The recruitment of fouling or pest organisms to cultured oysters and growing infrastructure imposes a major financial impost for oyster culture throughout Australia and serves as a particular deterrent to industry expansion in certain regions. Oyster farmers have a range of management options such as mechanical cleaning, drying or cooking to control fouling, but each option typically has its limitations. Cold-shock, through immersion in chilled (-12 to -16°C) hypersaline (180 - 200 g l-1 NaCl) baths, is a comparatively new technique that has demonstrated the potential to effectively control a range of pest species without adverse effect on the host oysters. Most notably, hypersaline cold-shock can be used to control subsequent natural oyster settlement known as “over-catch”.

A commercial scale, hypersaline, cold-shock bath, dubbed the “Super Salty Slush Puppy” was constructed to provide proof of concept of cold shock treatment for over-catch control. The cold shock bath was deployed to Port Stephens NSW where it was successfully used for both experimental and commercial scale biofouling treatment

In experimental scale laboratory trials, the cold tolerances of various size classes of both Sydney Rock Oysters (Saccostrea glomerata), Pacific Oysters (Crassostrea gigas) were assessed and tolerance estimates were determined. Overall cold shock tolerance in both species was size-dependent with smaller individuals succumbing faster.
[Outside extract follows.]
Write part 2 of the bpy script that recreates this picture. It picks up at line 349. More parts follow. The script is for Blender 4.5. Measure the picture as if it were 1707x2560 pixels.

Comparatively, S. glomerata of up to commercial size were less tolerant of hypersaline cold-shock than C. gigas. Operating guidelines for cold shock treatment were developed - a period of 75 seconds immersion revealed 100% destruction of fouling over-catch oysters with no detrimental effects on the stock oysters. The effectiveness of cold shock in treating a range of additional pest species (barnacles, hairy mussels, flatworms etc) was confirmed. Cold-shock was found to be particularly destructive to “soft-bodied” pests such as flat worms and smaller organisms such as barnacles.

Based upon simple assumptions, the operating cost of treatment is $1,215 per 100,000 of 60 to 80 mm [top shell measurement] oysters, or, put another way, a cost of $4,200 for 345,600 sale size oysters with a $1m sale value. Even when capital costs are included, and assuming that other mitigation measures see the equipment used only once every four years, the cost per dozen for treatment works out at 3.4 cents per dozen.